Extracted entries
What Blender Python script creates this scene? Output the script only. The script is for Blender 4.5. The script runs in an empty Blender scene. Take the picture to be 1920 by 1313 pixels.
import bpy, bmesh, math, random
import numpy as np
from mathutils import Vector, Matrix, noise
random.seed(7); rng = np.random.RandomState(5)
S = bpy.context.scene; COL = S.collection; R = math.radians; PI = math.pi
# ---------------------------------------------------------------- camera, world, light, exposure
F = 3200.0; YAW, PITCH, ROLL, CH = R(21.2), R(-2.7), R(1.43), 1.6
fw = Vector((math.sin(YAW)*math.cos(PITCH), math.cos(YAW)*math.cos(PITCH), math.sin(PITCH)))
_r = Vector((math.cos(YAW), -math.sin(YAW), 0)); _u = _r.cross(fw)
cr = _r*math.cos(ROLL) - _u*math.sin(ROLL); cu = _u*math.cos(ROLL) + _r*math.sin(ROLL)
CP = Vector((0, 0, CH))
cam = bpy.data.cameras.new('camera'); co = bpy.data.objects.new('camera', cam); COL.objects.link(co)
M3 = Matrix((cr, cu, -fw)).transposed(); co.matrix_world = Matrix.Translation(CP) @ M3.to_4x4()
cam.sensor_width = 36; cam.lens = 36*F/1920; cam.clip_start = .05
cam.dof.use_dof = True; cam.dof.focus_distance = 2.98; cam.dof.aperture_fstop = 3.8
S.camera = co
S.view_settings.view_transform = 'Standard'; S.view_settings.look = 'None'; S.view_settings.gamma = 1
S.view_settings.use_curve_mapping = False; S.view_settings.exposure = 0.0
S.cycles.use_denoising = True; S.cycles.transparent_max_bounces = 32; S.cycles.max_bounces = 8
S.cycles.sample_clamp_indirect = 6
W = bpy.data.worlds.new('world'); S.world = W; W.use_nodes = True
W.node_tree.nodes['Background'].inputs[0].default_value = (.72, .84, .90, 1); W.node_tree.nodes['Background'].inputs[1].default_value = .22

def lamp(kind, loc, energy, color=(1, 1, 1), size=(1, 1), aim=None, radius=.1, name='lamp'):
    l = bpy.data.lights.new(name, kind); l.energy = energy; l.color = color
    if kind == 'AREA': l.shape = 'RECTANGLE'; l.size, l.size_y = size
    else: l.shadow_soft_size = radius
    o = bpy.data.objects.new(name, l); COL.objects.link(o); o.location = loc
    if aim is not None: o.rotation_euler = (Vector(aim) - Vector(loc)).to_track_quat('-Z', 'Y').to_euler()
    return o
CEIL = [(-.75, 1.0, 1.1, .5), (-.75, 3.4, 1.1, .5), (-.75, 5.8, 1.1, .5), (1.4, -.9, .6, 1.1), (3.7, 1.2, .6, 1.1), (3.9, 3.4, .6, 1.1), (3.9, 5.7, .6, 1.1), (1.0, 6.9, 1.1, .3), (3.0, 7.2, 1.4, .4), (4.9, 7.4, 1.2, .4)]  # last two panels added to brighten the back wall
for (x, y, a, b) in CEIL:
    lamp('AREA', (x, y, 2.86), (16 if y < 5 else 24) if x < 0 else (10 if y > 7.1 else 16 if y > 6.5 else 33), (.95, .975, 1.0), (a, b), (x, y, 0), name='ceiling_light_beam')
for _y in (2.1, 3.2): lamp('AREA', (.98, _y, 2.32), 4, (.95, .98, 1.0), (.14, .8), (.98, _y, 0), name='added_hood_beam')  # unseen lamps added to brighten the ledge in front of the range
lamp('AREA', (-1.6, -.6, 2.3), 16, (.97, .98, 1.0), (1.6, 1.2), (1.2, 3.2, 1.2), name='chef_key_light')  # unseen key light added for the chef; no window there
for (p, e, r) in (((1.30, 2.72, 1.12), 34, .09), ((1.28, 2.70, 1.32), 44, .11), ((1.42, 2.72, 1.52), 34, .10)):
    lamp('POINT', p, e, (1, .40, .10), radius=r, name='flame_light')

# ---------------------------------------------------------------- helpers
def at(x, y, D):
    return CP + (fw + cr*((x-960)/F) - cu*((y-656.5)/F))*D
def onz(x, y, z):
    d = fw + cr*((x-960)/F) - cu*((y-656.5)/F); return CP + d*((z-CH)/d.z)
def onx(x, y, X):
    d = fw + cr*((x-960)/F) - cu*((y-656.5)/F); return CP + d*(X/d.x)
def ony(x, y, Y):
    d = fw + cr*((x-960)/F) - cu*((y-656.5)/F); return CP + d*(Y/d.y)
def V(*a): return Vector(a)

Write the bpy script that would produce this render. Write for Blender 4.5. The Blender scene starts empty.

What needs to be done
All of the entries need to be reproduced exactly; please write them out.

Response below
What Blender Python script creates this scene? Output the script only. The script is for Blender 4.5. The script runs in an empty Blender scene. Take the picture to be 1920 by 1313 pixels.
import bpy, bmesh, math, random
import numpy as np
from mathutils import Vector, Matrix, noise
random.seed(7); rng = np.random.RandomState(5)
S = bpy.context.scene; COL = S.collection; R = math.radians; PI = math.pi
# ---------------------------------------------------------------- camera, world, light, exposure
F = 3200.0; YAW, PITCH, ROLL, CH = R(21.2), R(-2.7), R(1.43), 1.6
fw = Vector((math.sin(YAW)*math.cos(PITCH), math.cos(YAW)*math.cos(PITCH), math.sin(PITCH)))
_r = Vector((math.cos(YAW), -math.sin(YAW), 0)); _u = _r.cross(fw)
cr = _r*math.cos(ROLL) - _u*math.sin(ROLL); cu = _u*math.cos(ROLL) + _r*math.sin(ROLL)
CP = Vector((0, 0, CH))
cam = bpy.data.cameras.new('camera'); co = bpy.data.objects.new('camera', cam); COL.objects.link(co)
M3 = Matrix((cr, cu, -fw)).transposed(); co.matrix_world = Matrix.Translation(CP) @ M3.to_4x4()
cam.sensor_width = 36; cam.lens = 36*F/1920; cam.clip_start = .05
cam.dof.use_dof = True; cam.dof.focus_distance = 2.98; cam.dof.aperture_fstop = 3.8
S.camera = co
S.view_settings.view_transform = 'Standard'; S.view_settings.look = 'None'; S.view_settings.gamma = 1
S.view_settings.use_curve_mapping = False; S.view_settings.exposure = 0.0
S.cycles.use_denoising = True; S.cycles.transparent_max_bounces = 32; S.cycles.max_bounces = 8
S.cycles.sample_clamp_indirect = 6
W = bpy.data.worlds.new('world'); S.world = W; W.use_nodes = True
W.node_tree.nodes['Background'].inputs[0].default_value = (.72, .84, .90, 1); W.node_tree.nodes['Background'].inputs[1].default_value = .22

def lamp(kind, loc, energy, color=(1, 1, 1), size=(1, 1), aim=None, radius=.1, name='lamp'):
    l = bpy.data.lights.new(name, kind); l.energy = energy; l.color = color
    if kind == 'AREA': l.shape = 'RECTANGLE'; l.size, l.size_y = size
    else: l.shadow_soft_size = radius
    o = bpy.data.objects.new(name, l); COL.objects.link(o); o.location = loc
    if aim is not None: o.rotation_euler = (Vector(aim) - Vector(loc)).to_track_quat('-Z', 'Y').to_euler()
    return o
CEIL = [(-.75, 1.0, 1.1, .5), (-.75, 3.4, 1.1, .5), (-.75, 5.8, 1.1, .5), (1.4, -.9, .6, 1.1), (3.7, 1.2, .6, 1.1), (3.9, 3.4, .6, 1.1), (3.9, 5.7, .6, 1.1), (1.0, 6.9, 1.1, .3), (3.0, 7.2, 1.4, .4), (4.9, 7.4, 1.2, .4)]  # last two panels added to brighten the back wall
for (x, y, a, b) in CEIL:
    lamp('AREA', (x, y, 2.86), (16 if y < 5 else 24) if x < 0 else (10 if y > 7.1 else 16 if y > 6.5 else 33), (.95, .975, 1.0), (a, b), (x, y, 0), name='ceiling_light_beam')
for _y in (2.1, 3.2): lamp('AREA', (.98, _y, 2.32), 4, (.95, .98, 1.0), (.14, .8), (.98, _y, 0), name='added_hood_beam')  # unseen lamps added to brighten the ledge in front of the range
lamp('AREA', (-1.6, -.6, 2.3), 16, (.97, .98, 1.0), (1.6, 1.2), (1.2, 3.2, 1.2), name='chef_key_light')  # unseen key light added for the chef; no window there
for (p, e, r) in (((1.30, 2.72, 1.12), 34, .09), ((1.28, 2.70, 1.32), 44, .11), ((1.42, 2.72, 1.52), 34, .10)):
    lamp('POINT', p, e, (1, .40, .10), radius=r, name='flame_light')

# ---------------------------------------------------------------- helpers
def at(x, y, D):
    return CP + (fw + cr*((x-960)/F) - cu*((y-656.5)/F))*D
def onz(x, y, z):
    d = fw + cr*((x-960)/F) - cu*((y-656.5)/F); return CP + d*((z-CH)/d.z)
def onx(x, y, X):
    d = fw + cr*((x-960)/F) - cu*((y-656.5)/F); return CP + d*(X/d.x)
def ony(x, y, Y):
    d = fw + cr*((x-960)/F) - cu*((y-656.5)/F); return CP + d*(Y/d.y)
def V(*a): return Vector(a)

Write the bpy script that would produce this render. Write for Blender 4.5. The Blender scene starts empty.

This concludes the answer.